**What you are asked to do:** Filter the entries and keep only the lines where the string "picture" appears.

**Data to use:**
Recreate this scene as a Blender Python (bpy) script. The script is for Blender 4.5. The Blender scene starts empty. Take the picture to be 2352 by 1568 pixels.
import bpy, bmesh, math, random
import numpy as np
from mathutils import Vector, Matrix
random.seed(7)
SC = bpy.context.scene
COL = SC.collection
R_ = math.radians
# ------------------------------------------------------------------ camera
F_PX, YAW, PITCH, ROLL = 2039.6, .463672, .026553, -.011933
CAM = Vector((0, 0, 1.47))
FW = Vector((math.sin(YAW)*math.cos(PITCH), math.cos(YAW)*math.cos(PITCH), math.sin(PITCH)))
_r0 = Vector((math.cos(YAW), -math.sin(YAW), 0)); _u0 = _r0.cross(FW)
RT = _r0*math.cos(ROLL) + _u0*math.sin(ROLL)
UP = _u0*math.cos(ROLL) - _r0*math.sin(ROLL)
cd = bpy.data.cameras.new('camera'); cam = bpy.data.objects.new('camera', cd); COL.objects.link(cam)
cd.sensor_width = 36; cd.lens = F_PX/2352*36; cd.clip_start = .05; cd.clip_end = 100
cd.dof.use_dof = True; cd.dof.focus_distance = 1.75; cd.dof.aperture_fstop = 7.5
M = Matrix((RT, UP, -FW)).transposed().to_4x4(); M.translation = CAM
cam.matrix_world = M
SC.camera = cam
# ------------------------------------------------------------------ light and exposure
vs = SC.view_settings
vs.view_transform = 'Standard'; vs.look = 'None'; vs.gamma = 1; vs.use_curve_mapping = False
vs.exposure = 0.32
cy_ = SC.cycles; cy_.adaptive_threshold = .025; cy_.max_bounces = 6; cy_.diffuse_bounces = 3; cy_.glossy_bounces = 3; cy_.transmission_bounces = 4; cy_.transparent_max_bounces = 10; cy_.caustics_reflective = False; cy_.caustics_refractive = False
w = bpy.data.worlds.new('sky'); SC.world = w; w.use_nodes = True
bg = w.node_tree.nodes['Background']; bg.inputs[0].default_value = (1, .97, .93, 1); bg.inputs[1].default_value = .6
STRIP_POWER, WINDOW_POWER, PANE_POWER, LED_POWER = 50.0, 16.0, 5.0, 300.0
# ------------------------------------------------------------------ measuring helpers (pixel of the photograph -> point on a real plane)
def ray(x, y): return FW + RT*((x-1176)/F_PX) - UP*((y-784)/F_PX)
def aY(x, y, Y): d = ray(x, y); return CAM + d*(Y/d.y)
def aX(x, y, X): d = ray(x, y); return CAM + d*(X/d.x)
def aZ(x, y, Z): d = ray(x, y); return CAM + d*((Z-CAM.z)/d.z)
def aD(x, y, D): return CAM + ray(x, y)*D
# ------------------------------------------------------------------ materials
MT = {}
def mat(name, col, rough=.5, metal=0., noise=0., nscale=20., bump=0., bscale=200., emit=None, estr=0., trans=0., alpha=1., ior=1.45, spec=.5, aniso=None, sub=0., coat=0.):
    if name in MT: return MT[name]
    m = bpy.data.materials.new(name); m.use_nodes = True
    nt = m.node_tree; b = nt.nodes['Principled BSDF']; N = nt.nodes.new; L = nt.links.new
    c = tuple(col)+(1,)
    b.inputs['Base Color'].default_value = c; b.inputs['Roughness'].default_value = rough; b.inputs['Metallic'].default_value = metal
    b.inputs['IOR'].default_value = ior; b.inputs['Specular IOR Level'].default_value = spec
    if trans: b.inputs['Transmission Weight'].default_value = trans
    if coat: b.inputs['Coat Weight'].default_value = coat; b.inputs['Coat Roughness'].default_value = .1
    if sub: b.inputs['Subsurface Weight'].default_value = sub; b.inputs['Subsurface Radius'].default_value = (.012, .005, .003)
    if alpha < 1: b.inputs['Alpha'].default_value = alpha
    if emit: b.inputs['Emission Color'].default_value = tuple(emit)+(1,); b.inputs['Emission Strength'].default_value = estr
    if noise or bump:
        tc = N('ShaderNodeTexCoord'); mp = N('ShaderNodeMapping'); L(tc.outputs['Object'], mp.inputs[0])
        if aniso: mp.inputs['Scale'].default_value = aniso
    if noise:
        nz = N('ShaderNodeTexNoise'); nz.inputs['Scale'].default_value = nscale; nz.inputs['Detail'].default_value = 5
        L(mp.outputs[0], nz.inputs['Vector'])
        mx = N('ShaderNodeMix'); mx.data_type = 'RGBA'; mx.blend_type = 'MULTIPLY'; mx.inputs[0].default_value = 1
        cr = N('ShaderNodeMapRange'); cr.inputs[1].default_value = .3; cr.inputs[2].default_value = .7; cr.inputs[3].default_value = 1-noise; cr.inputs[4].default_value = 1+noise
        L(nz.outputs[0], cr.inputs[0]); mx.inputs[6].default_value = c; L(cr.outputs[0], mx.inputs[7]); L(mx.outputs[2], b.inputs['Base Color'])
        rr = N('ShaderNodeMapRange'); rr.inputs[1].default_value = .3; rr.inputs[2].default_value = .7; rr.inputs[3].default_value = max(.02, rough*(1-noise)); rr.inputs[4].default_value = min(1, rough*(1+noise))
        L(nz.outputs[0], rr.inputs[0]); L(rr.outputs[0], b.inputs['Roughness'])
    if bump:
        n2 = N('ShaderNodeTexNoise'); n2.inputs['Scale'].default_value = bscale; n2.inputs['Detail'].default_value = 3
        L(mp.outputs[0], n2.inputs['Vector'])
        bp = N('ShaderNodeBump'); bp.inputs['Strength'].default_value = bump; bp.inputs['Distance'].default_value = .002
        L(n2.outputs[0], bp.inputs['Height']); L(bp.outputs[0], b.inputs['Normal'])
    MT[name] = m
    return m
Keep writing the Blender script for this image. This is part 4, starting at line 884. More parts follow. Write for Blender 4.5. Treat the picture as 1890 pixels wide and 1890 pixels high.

**Reply:**
Recreate this scene as a Blender Python (bpy) script. The script is for Blender 4.5. The Blender scene starts empty. Take the picture to be 2352 by 1568 pixels.
Keep writing the Blender script for this image. This is part 4, starting at line 884. More parts follow. Write for Blender 4.5. Treat the picture as 1890 pixels wide and 1890 pixels high.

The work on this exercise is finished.